Friday, January 1, 2010

The project (updated 12/2/10)

An update (12/2/10) - I missed the mark. Nine months have past since my last post. Maybe it's the time of year, but I'm picking this project back up. Suppose, I'll remove the reference to 52 weeks and pick up where I left off at Opus 2 no. 5. I have completed 14 movements with an impressive 69 to go!

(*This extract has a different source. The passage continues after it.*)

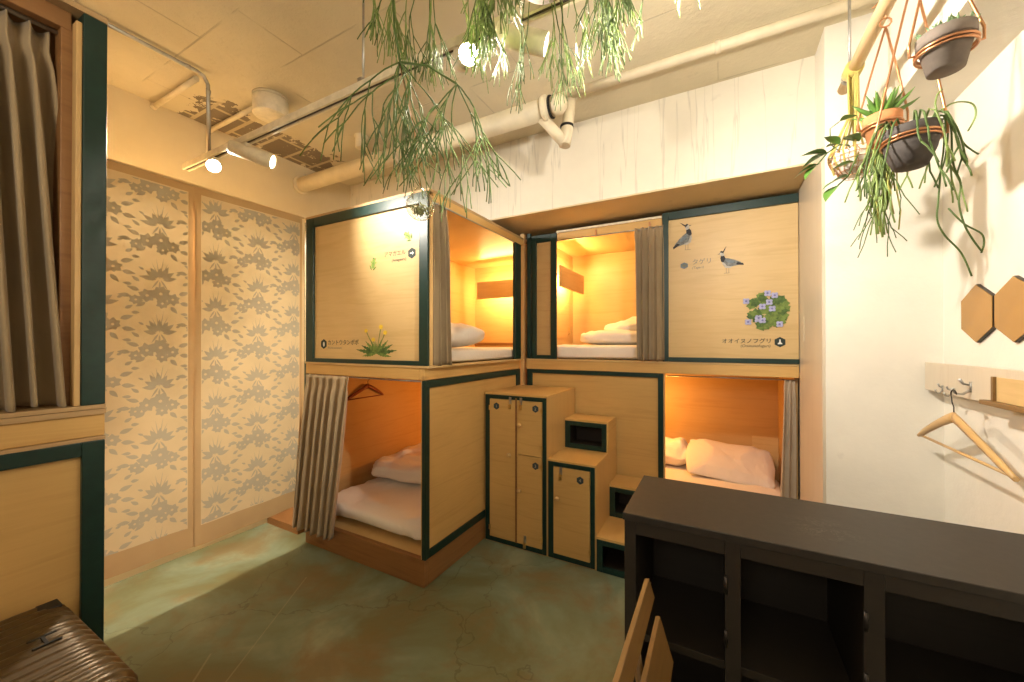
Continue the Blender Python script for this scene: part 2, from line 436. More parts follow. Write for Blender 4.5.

For reasons that seem sort of convoluted now (see below), I found myself last year all the sudden very interested in Franz Joseph Haydn. I am not classical music expert, by any measure, but I have always admired the structure and texture of classical sounds. As a child, I studied the great composers in church choir. Little figurines of Beethoven, Brahms, and Haydn decorated my bedroom shelves. I never fully appreciated or understood the what was happening with the music, but something resonated and I have since often found comfort in the classics. At many times in my adult life, I have tried to dig deeper and, at least, build a classical musical vocabulary, but something seems to have always knocked me off track. Perhaps it is the grandness of it all. So much music. So many composers. So many arrangements. I couldn't just listen and enjoy. I had to know it, and be an expert. And, when it quickly became obvious that such knowledge was beyond my immediately grasp, I just retreated.


Until now...maybe, I hope

The project I propose here is to listen - appreciate - dissect - embrace, Haydn's String Quartets. This actually started with a foray into Haydn's String Quartet opus 20. I think something from last year's (2009) bicentennial of Haydn's death might have initiated my interest. Whatever it was, I learned that the opus 20 was a bit of a revolutionary work. I was teaching a course on social studies teaching methods at the time, and we were focused on 18th century revolutionary history. I though the notion of a revolutionary work of music composed at roughly the same time (1772) as the revolutionary politics of the late 18th century was far too compelling to ignore. I was off and running. After a couple nights of research, I ordered Haydn's String Quartet Opus 20 by Quatuor Mosaïques. I listened for several months before coming on this idea.

So, here is the project.

Each few days I will listen to one of Haydn's 83 (or so) String Quartets. I'll write about the music the experience as it unfolds, and maybe this project will help me slay the dragon of classical musical recalcitrance!